[START OF AVAILABLE DATA]
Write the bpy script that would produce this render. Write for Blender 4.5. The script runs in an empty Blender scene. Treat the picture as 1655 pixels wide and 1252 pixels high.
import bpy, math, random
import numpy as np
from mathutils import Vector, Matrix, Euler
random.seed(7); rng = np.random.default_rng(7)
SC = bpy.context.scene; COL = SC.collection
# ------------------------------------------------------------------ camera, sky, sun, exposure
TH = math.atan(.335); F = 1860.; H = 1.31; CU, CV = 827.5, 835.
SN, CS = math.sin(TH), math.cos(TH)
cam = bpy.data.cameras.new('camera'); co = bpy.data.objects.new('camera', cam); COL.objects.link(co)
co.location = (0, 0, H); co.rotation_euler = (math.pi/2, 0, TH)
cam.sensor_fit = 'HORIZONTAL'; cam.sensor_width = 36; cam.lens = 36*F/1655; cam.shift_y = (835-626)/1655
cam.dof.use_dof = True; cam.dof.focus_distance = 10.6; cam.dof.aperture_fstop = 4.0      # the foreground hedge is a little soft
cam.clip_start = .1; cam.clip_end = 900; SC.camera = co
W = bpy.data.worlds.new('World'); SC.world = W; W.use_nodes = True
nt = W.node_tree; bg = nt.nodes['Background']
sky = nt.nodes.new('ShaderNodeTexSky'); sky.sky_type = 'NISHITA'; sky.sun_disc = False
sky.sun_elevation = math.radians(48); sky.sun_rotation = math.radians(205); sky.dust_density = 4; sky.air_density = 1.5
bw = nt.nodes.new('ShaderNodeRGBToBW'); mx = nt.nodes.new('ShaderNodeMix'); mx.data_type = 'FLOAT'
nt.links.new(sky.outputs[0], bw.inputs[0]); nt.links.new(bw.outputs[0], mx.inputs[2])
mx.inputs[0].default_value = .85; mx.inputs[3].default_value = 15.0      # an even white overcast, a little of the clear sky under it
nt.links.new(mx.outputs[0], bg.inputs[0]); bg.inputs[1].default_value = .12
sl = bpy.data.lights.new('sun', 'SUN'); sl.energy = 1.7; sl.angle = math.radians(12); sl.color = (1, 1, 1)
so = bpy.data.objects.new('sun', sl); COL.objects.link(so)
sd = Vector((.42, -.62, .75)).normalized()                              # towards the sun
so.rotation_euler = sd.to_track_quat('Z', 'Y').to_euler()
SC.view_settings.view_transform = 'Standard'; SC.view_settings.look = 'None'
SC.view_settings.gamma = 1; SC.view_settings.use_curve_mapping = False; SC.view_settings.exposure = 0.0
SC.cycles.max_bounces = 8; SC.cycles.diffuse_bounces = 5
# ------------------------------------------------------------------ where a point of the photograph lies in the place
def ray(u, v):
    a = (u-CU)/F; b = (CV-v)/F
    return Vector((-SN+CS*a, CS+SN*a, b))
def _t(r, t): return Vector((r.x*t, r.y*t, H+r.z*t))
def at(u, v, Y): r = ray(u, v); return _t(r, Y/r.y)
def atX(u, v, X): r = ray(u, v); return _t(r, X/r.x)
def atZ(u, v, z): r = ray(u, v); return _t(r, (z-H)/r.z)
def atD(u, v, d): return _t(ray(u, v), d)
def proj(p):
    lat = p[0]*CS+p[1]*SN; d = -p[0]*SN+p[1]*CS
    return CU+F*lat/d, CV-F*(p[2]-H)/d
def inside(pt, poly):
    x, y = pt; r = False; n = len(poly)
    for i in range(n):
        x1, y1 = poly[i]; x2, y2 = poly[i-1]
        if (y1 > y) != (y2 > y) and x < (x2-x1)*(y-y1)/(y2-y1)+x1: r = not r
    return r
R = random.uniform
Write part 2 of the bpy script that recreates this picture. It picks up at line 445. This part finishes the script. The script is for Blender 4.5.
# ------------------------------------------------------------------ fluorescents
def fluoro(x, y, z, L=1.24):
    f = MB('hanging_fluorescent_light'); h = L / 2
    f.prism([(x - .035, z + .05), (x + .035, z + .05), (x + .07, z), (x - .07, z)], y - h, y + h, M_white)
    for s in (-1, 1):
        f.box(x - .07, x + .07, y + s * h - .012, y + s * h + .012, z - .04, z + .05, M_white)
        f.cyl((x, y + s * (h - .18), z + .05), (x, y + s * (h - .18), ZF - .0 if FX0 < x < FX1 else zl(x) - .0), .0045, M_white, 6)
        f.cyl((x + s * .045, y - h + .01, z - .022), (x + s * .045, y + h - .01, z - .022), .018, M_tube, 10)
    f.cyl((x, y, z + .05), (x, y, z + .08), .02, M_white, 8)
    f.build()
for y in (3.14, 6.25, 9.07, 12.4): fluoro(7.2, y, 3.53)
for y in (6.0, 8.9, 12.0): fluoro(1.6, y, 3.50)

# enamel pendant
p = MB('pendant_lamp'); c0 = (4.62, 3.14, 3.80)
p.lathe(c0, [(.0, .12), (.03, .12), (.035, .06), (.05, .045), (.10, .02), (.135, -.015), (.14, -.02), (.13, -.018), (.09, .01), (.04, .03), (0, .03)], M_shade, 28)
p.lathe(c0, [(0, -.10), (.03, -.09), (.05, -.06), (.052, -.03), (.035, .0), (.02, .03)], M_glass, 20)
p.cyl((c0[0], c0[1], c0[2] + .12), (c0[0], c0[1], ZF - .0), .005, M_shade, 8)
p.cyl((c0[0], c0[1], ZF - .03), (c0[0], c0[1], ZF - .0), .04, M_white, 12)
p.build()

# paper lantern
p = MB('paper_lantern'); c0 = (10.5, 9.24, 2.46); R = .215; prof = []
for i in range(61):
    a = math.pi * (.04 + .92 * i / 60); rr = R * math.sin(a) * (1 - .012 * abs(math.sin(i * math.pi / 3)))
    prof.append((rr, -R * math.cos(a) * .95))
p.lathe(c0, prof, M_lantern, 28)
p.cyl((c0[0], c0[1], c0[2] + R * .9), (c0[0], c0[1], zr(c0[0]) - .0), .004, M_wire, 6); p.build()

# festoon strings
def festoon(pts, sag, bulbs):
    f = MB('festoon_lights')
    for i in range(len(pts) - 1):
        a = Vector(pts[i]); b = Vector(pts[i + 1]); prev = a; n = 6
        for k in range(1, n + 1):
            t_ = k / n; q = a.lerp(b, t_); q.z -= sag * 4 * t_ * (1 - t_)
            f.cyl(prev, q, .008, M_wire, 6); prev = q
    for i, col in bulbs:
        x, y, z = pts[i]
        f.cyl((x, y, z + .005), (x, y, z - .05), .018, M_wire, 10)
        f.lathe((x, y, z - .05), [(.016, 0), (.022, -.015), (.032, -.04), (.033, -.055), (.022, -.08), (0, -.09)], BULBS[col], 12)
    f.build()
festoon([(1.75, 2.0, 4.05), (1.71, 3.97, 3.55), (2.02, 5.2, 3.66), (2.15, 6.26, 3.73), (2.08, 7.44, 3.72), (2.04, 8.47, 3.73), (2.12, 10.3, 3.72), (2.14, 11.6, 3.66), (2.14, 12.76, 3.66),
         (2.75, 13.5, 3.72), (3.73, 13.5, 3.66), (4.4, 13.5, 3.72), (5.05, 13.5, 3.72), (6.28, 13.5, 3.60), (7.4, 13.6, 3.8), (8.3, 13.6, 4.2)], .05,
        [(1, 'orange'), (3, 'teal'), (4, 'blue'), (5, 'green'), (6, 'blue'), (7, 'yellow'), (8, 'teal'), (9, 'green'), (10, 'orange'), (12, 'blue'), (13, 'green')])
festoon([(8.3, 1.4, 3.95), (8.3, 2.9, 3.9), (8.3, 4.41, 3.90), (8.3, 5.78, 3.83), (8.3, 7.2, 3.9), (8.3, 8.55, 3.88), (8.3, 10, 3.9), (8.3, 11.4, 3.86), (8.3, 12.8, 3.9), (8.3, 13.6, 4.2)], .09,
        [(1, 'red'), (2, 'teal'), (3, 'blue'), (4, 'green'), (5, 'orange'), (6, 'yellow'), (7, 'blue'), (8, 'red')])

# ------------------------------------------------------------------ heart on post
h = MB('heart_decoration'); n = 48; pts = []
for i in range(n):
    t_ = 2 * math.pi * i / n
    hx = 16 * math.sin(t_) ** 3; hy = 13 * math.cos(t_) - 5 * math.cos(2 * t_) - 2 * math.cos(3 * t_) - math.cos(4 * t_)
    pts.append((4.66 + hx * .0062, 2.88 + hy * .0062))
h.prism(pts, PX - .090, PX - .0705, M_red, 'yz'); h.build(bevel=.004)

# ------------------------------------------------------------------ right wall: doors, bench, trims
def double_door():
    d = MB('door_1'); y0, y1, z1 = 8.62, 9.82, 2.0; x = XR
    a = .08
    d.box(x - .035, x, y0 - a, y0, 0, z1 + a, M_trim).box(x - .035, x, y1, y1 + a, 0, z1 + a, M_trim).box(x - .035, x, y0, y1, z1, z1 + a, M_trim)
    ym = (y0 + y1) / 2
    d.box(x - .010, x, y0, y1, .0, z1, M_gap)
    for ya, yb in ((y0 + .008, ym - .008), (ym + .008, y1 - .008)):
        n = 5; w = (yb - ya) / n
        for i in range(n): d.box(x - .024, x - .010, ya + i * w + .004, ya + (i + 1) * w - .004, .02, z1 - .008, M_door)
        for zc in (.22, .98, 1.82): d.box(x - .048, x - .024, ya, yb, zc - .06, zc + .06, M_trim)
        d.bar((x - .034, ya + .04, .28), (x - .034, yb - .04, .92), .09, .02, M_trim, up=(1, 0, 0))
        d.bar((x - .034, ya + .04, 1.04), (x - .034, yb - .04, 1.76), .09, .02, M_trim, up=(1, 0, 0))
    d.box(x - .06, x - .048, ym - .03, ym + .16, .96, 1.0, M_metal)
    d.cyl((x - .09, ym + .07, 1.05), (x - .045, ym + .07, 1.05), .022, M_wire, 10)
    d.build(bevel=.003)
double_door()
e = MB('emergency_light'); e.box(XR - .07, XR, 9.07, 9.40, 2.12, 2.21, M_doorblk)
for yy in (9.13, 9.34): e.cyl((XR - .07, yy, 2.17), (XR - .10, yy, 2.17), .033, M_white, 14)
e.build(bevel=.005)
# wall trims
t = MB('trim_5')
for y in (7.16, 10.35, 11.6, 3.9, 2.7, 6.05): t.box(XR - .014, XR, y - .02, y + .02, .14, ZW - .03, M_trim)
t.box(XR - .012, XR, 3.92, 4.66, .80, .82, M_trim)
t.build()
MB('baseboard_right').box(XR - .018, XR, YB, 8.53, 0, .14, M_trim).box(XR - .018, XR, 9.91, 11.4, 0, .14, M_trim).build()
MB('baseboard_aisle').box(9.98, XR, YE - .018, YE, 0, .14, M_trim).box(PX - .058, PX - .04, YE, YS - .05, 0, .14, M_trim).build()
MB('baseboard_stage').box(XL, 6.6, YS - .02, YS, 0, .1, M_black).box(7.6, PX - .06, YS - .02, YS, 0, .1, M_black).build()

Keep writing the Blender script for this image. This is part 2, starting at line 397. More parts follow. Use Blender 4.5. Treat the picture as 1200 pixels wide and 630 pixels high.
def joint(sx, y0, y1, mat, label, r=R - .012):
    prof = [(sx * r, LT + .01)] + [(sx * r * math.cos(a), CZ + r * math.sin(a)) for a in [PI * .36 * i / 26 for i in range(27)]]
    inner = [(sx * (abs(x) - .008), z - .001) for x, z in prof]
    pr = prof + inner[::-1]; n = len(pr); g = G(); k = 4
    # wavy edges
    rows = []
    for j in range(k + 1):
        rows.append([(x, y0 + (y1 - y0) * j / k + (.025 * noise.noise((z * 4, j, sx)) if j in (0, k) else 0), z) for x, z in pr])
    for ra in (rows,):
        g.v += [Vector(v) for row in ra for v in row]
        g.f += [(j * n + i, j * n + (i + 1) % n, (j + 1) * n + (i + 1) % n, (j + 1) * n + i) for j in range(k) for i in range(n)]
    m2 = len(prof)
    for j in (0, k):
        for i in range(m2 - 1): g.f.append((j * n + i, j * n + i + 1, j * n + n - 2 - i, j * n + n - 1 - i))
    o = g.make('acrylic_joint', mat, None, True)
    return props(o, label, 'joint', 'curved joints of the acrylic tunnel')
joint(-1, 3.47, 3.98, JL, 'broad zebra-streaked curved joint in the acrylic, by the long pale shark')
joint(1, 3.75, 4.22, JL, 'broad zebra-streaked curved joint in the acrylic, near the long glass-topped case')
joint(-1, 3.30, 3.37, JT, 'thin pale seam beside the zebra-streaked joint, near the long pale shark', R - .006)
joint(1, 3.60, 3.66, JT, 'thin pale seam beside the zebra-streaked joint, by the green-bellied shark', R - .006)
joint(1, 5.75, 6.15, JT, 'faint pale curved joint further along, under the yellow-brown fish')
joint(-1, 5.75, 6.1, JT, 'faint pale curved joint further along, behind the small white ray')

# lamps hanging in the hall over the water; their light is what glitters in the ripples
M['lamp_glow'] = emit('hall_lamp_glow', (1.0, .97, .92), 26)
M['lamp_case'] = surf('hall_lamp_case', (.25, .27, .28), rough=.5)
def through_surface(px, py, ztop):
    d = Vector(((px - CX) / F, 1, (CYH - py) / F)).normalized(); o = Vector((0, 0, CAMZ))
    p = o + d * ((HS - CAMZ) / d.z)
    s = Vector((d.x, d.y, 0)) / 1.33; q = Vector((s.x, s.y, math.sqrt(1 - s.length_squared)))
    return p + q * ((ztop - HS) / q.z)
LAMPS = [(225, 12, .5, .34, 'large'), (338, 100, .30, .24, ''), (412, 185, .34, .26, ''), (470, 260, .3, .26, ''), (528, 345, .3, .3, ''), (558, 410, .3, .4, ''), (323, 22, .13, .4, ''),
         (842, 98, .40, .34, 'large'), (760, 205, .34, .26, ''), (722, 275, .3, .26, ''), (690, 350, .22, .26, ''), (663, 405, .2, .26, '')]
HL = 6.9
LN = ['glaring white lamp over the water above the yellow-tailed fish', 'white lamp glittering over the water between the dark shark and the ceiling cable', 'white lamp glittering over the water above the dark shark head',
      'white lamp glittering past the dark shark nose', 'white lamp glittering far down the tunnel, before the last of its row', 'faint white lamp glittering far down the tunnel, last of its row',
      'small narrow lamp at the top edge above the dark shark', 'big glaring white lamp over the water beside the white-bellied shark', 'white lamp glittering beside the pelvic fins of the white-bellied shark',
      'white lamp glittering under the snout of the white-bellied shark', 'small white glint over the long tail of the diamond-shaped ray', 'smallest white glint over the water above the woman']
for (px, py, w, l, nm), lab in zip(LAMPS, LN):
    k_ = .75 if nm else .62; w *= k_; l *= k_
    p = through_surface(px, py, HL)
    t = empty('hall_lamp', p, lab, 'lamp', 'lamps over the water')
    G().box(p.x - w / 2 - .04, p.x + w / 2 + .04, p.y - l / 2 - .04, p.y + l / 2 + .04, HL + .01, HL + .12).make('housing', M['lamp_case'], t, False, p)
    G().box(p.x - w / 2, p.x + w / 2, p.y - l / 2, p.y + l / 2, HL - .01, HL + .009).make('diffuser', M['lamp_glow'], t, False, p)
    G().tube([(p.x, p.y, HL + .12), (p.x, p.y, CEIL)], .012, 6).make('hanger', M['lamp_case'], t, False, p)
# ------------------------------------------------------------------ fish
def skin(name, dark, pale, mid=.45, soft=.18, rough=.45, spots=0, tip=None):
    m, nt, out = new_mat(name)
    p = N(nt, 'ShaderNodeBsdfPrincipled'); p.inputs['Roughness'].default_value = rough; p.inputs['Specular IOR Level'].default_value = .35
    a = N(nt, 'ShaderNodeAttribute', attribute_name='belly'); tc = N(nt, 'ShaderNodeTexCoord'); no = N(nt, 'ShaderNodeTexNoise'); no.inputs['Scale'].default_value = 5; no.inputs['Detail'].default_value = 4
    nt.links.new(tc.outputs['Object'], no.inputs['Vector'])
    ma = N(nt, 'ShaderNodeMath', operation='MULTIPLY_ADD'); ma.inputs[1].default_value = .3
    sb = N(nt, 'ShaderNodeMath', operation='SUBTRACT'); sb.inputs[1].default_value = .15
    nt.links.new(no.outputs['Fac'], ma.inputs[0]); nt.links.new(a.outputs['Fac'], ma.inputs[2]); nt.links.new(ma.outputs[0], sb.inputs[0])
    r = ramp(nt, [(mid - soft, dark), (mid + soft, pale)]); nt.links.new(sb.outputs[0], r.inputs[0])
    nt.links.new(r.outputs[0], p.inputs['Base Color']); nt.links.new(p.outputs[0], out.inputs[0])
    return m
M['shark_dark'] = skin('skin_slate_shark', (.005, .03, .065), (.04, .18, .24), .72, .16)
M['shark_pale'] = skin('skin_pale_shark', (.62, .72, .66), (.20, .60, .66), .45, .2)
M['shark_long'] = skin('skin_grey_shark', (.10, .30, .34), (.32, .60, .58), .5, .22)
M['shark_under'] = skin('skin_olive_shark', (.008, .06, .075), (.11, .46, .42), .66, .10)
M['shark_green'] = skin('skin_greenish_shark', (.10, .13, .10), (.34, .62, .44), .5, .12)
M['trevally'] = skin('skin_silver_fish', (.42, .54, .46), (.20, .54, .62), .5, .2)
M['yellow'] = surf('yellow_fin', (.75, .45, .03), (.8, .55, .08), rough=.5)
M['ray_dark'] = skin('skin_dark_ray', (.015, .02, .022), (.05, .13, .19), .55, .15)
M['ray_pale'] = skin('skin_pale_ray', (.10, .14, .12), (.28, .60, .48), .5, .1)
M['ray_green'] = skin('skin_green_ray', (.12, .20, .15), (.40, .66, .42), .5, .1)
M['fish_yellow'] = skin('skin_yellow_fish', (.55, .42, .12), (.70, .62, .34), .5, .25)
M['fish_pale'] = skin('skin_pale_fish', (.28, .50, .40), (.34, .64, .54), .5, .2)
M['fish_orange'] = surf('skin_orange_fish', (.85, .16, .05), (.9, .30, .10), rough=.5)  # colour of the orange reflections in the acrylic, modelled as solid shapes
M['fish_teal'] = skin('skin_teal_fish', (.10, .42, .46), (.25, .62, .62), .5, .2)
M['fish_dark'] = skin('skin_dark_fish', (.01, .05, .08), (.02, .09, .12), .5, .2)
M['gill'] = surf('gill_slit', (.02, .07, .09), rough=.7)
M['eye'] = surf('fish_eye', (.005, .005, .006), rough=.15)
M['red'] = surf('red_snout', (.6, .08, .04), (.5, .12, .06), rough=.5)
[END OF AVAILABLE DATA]
● GOAL:
Exactly the lines from the line with "Write part 2" to the line with "p.cyl((c0[0], c0[1], c0[2] + R", both included, are to be extracted, and no others.

● RESULT BELOW:
Write part 2 of the bpy script that recreates this picture. It picks up at line 445. This part finishes the script. The script is for Blender 4.5.
# ------------------------------------------------------------------ fluorescents
def fluoro(x, y, z, L=1.24):
    f = MB('hanging_fluorescent_light'); h = L / 2
    f.prism([(x - .035, z + .05), (x + .035, z + .05), (x + .07, z), (x - .07, z)], y - h, y + h, M_white)
    for s in (-1, 1):
        f.box(x - .07, x + .07, y + s * h - .012, y + s * h + .012, z - .04, z + .05, M_white)
        f.cyl((x, y + s * (h - .18), z + .05), (x, y + s * (h - .18), ZF - .0 if FX0 < x < FX1 else zl(x) - .0), .0045, M_white, 6)
        f.cyl((x + s * .045, y - h + .01, z - .022), (x + s * .045, y + h - .01, z - .022), .018, M_tube, 10)
    f.cyl((x, y, z + .05), (x, y, z + .08), .02, M_white, 8)
    f.build()
for y in (3.14, 6.25, 9.07, 12.4): fluoro(7.2, y, 3.53)
for y in (6.0, 8.9, 12.0): fluoro(1.6, y, 3.50)

# enamel pendant
p = MB('pendant_lamp'); c0 = (4.62, 3.14, 3.80)
p.lathe(c0, [(.0, .12), (.03, .12), (.035, .06), (.05, .045), (.10, .02), (.135, -.015), (.14, -.02), (.13, -.018), (.09, .01), (.04, .03), (0, .03)], M_shade, 28)
p.lathe(c0, [(0, -.10), (.03, -.09), (.05, -.06), (.052, -.03), (.035, .0), (.02, .03)], M_glass, 20)
p.cyl((c0[0], c0[1], c0[2] + .12), (c0[0], c0[1], ZF - .0), .005, M_shade, 8)
p.cyl((c0[0], c0[1], ZF - .03), (c0[0], c0[1], ZF - .0), .04, M_white, 12)
p.build()

# paper lantern
p = MB('paper_lantern'); c0 = (10.5, 9.24, 2.46); R = .215; prof = []
for i in range(61):
    a = math.pi * (.04 + .92 * i / 60); rr = R * math.sin(a) * (1 - .012 * abs(math.sin(i * math.pi / 3)))
    prof.append((rr, -R * math.cos(a) * .95))
p.lathe(c0, prof, M_lantern, 28)
p.cyl((c0[0], c0[1], c0[2] + R * .9), (c0[0], c0[1], zr(c0[0]) - .0), .004, M_wire, 6); p.build()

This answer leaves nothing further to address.